NOGALES: Nogales police were busy searching for some bold drug smugglers Monday night, after reports came in of four men hauling drugs over the border fence.
Police said cases like this are an everyday business for the department, which is located along the nation’s busiest drug corridor.
They receive reports of drug smuggling spotted by citizens or other agencies patrolling the border every single day.
Just in the last few days, Nogales Police Detective Robert Fierros said they have busted four men for smuggling drugs through the border fence into the U.S.
Some of them have been caught near the fence, others as they were getting ready to load up the bundles of marijuana into cars parked on nearby streets.
On historic Crawford Street in Nogales, however, life-long residents said life has been good.
It is a community where no neighbor is a stranger, and many sleep with doors and windows unlocked, despite the reports of international drug smugglers right outside their door step.
“I’ve never felt safer here and I’ve never felt threatened,” said David Lundstrom, a life-long resident who lives in the historic neighborhood.
Outside the gated walls of his home, Nogales police and federal border patrol agents work around the clock, busting international drug smugglers every single day.
“We are primarily in a well-known corridor for human and drug smuggling here in town,” said Detective Fierros, a spokesman for the Nogales Police Department.
He added that most of the drug smuggling activity takes place in the dark of the night, where smugglers and packages disappear into the dark.
A hot zone is along West International street, along the U.S./Mexico border.
Police said the drug smugglers are bold and creative.
They can tell how the drugs were smuggled by looking at the packages.

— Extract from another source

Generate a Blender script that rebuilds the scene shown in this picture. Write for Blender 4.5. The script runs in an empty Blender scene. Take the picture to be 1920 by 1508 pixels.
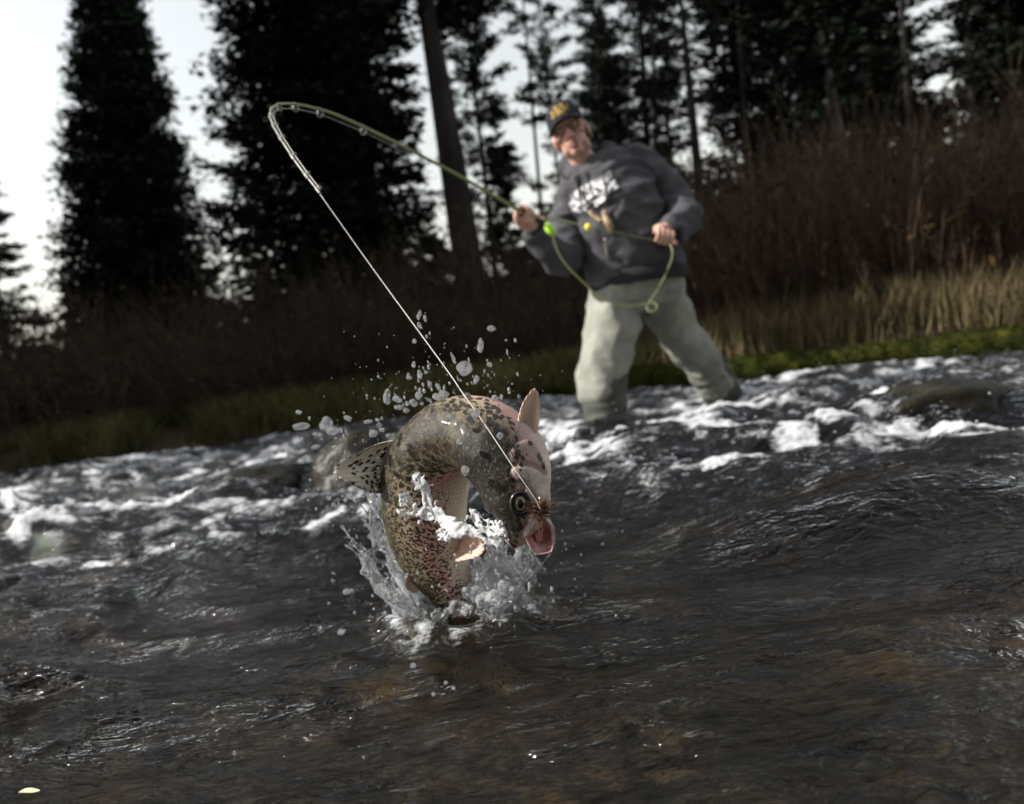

Thin packages are usually slipped through the bars of the border fence.
Round packages shaped like balls are usually thrown or catapulted over the top of the fence.
Those that come with homemade straps or harnesses are usually strapped on a smuggler’s back, while he scales the fence.
Some videos showed smugglers building ramps and send pick-up trucks over and across the border on them. Many of the drugs would be left at drop-off points where someone on the U.S. side would know where to find them, and get them ready for transport.
“Just recently a home here on this street, a homeowner got to his home and found some abandoned marijuana packages in his driveway, someone had left them there just ready to be picked up I guess,” Fierros said.